Bolt may be referring to Jack Galen McKinley, who Milk reportedly had a relationship with in the early 1960s. He died aged 33 in 1980. Next added to the list of why China might start a war, was a recent K-mart advertisement on TikTok that featured a man wearing a series of dresses.
On Thursday Bolt returned to criticising Coleman, saying he was concerned on Remembrance Day that Australians had become to used to peace.
“I also wonder if we’ve become so used to peace,” Bolt said.
“I mean we’ve been treating war as something just evil and abhorrent and crazy, that just happened in the distant past, it’ll never come back, whether that foolish idea has made us become a bit complacent. If we look now China is preparing for war, its training even children how to fire mortars.

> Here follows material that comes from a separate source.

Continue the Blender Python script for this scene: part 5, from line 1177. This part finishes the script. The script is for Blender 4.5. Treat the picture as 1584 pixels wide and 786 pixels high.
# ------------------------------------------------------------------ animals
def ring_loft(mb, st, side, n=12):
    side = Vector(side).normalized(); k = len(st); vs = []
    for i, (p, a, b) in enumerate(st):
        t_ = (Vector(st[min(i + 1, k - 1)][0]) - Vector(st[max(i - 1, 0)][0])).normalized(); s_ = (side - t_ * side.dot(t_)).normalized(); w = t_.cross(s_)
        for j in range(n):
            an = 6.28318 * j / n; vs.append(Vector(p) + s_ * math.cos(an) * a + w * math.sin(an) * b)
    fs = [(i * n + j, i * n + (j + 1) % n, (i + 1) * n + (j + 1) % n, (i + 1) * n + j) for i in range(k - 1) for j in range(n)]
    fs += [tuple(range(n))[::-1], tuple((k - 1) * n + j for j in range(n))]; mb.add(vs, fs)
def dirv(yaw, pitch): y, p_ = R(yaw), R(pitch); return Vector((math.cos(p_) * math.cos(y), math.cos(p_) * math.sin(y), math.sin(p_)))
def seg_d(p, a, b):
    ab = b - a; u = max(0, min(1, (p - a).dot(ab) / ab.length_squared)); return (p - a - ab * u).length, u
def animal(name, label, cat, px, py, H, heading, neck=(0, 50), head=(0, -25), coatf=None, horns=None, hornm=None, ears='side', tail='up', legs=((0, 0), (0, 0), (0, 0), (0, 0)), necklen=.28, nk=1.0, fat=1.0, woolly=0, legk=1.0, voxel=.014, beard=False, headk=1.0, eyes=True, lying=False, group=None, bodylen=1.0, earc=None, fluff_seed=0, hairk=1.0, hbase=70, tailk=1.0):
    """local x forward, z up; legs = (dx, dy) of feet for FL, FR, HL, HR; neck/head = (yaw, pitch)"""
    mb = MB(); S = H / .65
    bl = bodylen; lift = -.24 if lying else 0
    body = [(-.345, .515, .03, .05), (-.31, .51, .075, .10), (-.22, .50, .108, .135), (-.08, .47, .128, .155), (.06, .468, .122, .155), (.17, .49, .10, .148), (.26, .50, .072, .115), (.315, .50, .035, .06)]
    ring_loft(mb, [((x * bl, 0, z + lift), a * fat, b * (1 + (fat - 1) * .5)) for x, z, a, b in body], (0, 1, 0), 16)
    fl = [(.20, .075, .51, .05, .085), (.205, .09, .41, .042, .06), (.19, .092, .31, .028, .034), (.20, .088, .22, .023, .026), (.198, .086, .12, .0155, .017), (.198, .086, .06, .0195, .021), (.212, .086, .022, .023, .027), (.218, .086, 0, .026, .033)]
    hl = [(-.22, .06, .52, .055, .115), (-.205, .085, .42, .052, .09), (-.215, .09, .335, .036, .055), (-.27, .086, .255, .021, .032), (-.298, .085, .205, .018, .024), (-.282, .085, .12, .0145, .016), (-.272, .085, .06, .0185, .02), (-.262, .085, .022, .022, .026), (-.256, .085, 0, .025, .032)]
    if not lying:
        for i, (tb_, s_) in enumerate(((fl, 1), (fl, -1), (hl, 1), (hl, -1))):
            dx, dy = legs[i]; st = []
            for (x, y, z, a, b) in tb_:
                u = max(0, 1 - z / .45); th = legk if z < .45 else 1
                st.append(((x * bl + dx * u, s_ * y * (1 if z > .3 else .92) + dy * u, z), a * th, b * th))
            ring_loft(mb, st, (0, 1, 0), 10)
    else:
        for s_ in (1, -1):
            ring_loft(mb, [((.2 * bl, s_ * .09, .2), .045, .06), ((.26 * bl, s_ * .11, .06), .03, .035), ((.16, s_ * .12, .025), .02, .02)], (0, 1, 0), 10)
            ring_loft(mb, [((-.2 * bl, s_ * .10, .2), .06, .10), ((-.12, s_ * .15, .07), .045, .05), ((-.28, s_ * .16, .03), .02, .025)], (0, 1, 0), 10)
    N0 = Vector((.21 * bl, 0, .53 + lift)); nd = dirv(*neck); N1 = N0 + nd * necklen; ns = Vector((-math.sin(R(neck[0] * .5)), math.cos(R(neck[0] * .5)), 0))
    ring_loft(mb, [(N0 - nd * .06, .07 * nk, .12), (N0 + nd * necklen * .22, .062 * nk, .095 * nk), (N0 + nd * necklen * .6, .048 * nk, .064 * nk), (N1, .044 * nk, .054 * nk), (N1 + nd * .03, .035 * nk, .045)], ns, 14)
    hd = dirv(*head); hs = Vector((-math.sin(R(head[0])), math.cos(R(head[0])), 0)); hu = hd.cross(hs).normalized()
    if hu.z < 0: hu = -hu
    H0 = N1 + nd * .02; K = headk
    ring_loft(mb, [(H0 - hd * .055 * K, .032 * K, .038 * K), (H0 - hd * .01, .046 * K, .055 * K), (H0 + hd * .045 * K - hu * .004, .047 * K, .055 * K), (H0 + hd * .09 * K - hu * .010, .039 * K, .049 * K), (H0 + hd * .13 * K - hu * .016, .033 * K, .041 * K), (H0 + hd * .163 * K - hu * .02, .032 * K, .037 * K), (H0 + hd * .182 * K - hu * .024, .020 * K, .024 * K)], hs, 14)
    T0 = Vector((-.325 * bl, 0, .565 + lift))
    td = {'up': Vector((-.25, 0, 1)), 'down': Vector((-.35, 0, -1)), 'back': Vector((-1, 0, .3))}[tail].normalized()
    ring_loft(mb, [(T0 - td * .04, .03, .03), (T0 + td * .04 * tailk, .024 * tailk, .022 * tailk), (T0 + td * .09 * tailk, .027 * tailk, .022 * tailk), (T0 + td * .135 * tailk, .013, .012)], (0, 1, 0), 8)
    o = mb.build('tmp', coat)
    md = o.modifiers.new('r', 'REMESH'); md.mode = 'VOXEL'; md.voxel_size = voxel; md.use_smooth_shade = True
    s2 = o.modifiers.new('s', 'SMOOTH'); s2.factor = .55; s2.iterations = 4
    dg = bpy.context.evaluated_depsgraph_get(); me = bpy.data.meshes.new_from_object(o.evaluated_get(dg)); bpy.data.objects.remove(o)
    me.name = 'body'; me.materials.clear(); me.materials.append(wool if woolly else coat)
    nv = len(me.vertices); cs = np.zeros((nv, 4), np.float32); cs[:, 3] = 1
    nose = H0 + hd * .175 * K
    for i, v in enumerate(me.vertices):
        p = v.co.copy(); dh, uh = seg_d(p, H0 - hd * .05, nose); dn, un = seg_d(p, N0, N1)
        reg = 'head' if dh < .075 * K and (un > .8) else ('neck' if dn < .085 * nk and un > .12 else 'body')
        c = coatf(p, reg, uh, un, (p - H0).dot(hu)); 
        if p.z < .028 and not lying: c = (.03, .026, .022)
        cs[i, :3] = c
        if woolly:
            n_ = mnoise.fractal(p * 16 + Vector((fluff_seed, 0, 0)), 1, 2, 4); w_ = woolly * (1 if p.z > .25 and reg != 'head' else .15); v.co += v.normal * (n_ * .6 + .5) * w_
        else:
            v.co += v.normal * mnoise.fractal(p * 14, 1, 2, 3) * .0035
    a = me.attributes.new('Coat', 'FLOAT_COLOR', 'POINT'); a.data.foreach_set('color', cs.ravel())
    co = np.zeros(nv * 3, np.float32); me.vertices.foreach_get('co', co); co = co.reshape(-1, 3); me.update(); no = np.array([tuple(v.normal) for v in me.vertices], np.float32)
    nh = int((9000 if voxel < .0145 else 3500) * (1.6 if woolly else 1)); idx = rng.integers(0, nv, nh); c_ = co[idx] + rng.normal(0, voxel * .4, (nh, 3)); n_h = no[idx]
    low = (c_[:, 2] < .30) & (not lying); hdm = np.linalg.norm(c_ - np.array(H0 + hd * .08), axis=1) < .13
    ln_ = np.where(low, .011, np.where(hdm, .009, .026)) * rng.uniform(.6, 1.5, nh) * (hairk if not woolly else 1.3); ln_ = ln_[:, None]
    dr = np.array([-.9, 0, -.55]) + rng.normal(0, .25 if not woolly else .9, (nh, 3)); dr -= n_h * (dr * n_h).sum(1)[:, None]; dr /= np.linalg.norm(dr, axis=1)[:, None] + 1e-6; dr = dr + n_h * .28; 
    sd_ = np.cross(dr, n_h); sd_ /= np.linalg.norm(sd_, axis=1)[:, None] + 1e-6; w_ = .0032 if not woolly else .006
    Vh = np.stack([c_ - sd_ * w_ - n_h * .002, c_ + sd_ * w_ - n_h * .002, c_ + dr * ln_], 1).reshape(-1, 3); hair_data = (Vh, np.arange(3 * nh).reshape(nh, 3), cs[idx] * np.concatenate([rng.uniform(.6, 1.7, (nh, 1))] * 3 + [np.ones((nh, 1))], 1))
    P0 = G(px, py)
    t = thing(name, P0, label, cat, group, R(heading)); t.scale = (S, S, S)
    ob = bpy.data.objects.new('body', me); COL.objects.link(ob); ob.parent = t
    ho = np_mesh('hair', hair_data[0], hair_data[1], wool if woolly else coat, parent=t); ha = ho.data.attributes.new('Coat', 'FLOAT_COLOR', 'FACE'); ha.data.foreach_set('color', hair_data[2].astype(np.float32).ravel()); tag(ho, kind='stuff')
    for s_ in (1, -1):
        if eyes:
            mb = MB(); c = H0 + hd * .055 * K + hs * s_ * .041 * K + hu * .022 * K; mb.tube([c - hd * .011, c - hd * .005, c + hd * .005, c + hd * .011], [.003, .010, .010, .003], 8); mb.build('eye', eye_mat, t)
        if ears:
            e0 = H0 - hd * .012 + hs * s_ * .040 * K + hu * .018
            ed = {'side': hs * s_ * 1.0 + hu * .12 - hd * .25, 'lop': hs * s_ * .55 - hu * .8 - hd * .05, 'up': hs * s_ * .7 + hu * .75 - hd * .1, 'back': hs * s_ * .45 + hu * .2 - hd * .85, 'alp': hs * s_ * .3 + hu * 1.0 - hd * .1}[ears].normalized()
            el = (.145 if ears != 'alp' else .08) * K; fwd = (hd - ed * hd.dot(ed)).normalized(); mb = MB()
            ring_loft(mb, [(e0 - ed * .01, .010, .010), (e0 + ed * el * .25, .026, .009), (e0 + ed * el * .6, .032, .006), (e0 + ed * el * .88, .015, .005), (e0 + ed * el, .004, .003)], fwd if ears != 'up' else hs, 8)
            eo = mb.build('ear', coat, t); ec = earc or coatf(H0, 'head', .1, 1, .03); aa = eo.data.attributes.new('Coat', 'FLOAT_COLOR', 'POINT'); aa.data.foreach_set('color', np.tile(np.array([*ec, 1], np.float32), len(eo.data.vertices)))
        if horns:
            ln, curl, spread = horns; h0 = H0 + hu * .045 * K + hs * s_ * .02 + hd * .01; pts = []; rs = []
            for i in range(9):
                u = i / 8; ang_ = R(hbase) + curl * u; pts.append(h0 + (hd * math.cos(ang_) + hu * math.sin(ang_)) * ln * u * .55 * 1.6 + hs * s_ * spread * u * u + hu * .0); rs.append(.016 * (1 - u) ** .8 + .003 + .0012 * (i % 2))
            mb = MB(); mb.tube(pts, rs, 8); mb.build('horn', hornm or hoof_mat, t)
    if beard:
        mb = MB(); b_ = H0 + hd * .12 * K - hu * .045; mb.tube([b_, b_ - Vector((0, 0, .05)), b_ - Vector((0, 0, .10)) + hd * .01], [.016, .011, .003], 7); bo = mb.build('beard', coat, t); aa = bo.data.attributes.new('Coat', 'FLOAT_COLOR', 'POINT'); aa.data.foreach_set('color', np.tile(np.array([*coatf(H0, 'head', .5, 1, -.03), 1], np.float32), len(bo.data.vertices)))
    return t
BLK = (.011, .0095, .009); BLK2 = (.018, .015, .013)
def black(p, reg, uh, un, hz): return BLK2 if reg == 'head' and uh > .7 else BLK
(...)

But here – do you see any sign that Australians might have to fight and be prepared to fight, or even be willing to fight?”
Bolt said that years of Australians hearing about the genocide committed against Indigenous Australians and political tribalism was having a negative effect on Australians willingness to go to war.
“This crazy multiculturalism that emphasizes what divides us rather than what unites us, where we have people, academics, writers preferring to call themselves aboriginal rather than white.” Bolt said returning to the quote from Coleman’s new book.
According to Bolt war might break out and it’s because of K-Mart advertisements, statements by Indigenous authors, Harvey Milk, and universities supporting transgender staff and students.
War with China has been a common discussion point on the Murdoch owned news channel in recent months with the station’s ‘after dark’ line up on commentators and pundits regularly suggesting that Australia could be taking part in a global conflict in the near future.
Graeme Watson
OUTinPerth approached Claire G. Coleman for comment.